15. Large remains, in two divisions, at El-Haurá.[85]
Concerning the ateliers, details will be found in the following pages. Many of them suggest a kind of compromise between the camps and settlements of the Stone Age, where, e.g. at Pressigny and Grimes' Graves, the only remnant of man is a vast strew of worked silexes; and the wandering fraternity of Freemasons who hutted themselves near the work in hand. And I would here lay special stress upon my suspicion that the ancestors of the despised Hutaym may have been the Gypsy-caste that worked the metals in Midian.
For the date of the many ruins which stud the country, I will assume empirically that their destruction is coeval with that of the Christian Churches in Negeb, or the South Country,[86] that adjoins Midian Proper on the north-west. It may date from either the invasion of Khusrau Anúshírawán, the conquering Sassanian King Chosroes (A.D. 531-579); or from the expedition, sent by the Caliph Omar and his successors, beginning in A.D. 651. But, as will appear in the course of these pages, there was a second destruction; and that evidently dates from the early sixteenth century, when Sultán Selim laid out his maritime road for the Hajj-caravan. Before that time the Egyptian caravans, as will be seen, marched inland, and often passed from Midian to El-Hijr.
Chapter V.— Work At, and Excursions From, Magháir Shu'Ayb.

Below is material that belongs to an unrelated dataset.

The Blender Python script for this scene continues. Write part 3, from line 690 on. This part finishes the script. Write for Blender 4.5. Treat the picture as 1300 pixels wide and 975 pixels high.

By the blessing of Nebi Shu'ayb and a glance from his eyrie, I at once suspected that the western Shigd was the "Mountain on a mountain" alluded to by Haji Wali;[87] and, on January 12, 1878, I ascertained that such was the case. The old man had given me a hand-sketch of the most artless, showing a gorge between two rocks, a hill of two stages to the left or west, and a couple of Wadys draining it to the sea; one (Wady Makná) trending northwest, and the other (Wady 'Afál) south-west. The word "Ishmah," affixed to the northern part of the route, is evidently the Hismá plateau, and not, as I had supposed it to be, the Jebel Tayyib Ism.